The survival mode is designed to minimize pain, failure and inconvenience. Often, but not always, it begins as a response to adverse circumstances which is so prolonged that it soon sets in as a habit. At the beginning it serves a useful purpose because it grants survival, but because it is now a habit it becomes the way of doing things even in the absence of threatening circumstances. It becomes a prison where people and their potentials are imprisoned. The most tragic part is that, like the fleas in the experiment, people are not even aware that the real prison is the mindset and not the initial limitation. Well after the lid had been removed, the fleas were still not jumping to freedom. The fleas were living in the past.
It is very tempting and easy to dismiss this flea behavior as irrational and nonsensical, yet the truth is that most of us are trapped in the past just like the fleas were. Like us examine the evidence.
There is a strong positive correlation between success and the tendency to engage in adventurous efforts. This is a proven truth. The other proven truth is that children tend to be more adventurous and more successful at what they do than adults. The reason is that most adults become less and less adventurous as they grow old because of the painful experiences that they experience while attempting to achieve something. People fall in love and sometimes get heartbreaks and in response they become less inclined to fully commit themselves in future relationships. People attempt some business ventures and most of those that fail become too cautious and less inclined to try again in future. Their past failures follow them and in a way influence their current behaviors.
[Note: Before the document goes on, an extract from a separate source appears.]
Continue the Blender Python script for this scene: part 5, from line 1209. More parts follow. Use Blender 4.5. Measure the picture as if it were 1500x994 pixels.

The biggest casualty in all this is human potential. When the fleas learnt to jump to only the comfortable heights, they learnt to do less than their best and consequently never fully realized their potential. The same is true of you and me. Our current heights in life are not indicative of our potential but of our past conditioning. Each one of us can do better that we are currently doing, but we are stuck in the flea syndrome. Some of us are stuck in a strategy that served us well in the past but is now outdated. Some are stuck in a heartbreak that occurred in the past but is now over. To some the prison is the fear and caution carried over from a long gone and forgotten event. Together we are driving with our hand breaks on.